Berachain Confirms Recovery Of $12.8M Stolen During Balancer Exploit

The Berachain Foundation has confirmed the recovery of the $12.8 million stolen from the BEX/Balancer v2 exploit. 

The Foundation distributed an emergency hard fork following the hack to address a vulnerability in its decentralized exchange, stemming from a larger exploit targeting Balancer v2 pools and forks across multiple chains. 

Berachain Recovers Funds 

The Berachain Foundation has recovered all the funds ($12.8 million) stolen during the BEX/Balancer v2 exploit. The recovered funds have been returned to the Berachain Foundation Deployer. The Foundation also thanked the white hat hacker who worked with the Berachain team to make the recovery possible. However, it noted that users may encounter some irregularities in reported APRs across the chain. 

“We are happy to confirm that all funds (approx $12.8m) from the BEX / Balancer v2 exploit have been returned to the Berachain Foundation Deployer. We’d like to thank the white hat who worked with us to make this happen – we’ll ensure that his wallet is unlabelled as malicious, and work towards a potential bounty as a sign of our appreciation.”

The Foundation also stated that it is working with infrastructure providers to ensure that critical infrastructure is updated over the next few hours. According to the statement, there were originally over 1,000 depositors in some of the exploited pools, while others, like USDe, were much more concentrated. 

“We will be working with infra providers to ensure that key infra is up to date (RPCs, oracles, dev tooling, block explorers, etc) over the next few hours, at which point we’ll proceed with more detailed comms about next steps.”

Berachain Distributes Hard Fork 

The Berachain Foundation also announced that it had distributed an emergency hard fork binary to validators. The hard fork addresses a vulnerability in BEX, the foundation’s decentralized exchange. The vulnerability stemmed from a broader exploit that hit Balancer v2 pools and forks across multiple chains. The Foundation posted on X stating that the hard fork binary had been distributed to validators, several of whom had already initiated and completed the upgrades. The hard fork binary prevents addresses from moving exploited tokens outside of the network, and prevents further attacks on Berachain. 

“Before going live and producing blocks once again, we’d like to ensure that core infrastructure partners necessary for chain operations … have updated their RPCs, so at this point they will be our main blocker to resuming liveness.”

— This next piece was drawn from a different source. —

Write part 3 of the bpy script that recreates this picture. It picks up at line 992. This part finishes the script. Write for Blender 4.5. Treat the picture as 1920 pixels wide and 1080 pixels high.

Berachain validators halted the network on November 3 after Balancer v2 was hacked, with the protocol losing around $128 million from pools across multiple chains, including Ethereum, Base, Polygon, and Arbitrum. 

The BEX Vulnerability 

According to blockchain analytics firm Nansen, the exploit was due to a faulty access-control mechanism that allowed the attacker to fabricate fees and convert them into withdrawable real assets through a pair of Ethereum transactions, executed within 90 seconds. According to the Berachain team, the exploit exposed a vulnerability in BEX, a fork of Balancer v2, resulting in $12 million being drained from BEX’s Ethena/Honey tripool. 

“Given that it affected non-native assets (not just BERA), the rollback/rollforward involves more than a simple hardfork, hence the halt as a full solution is finalized.”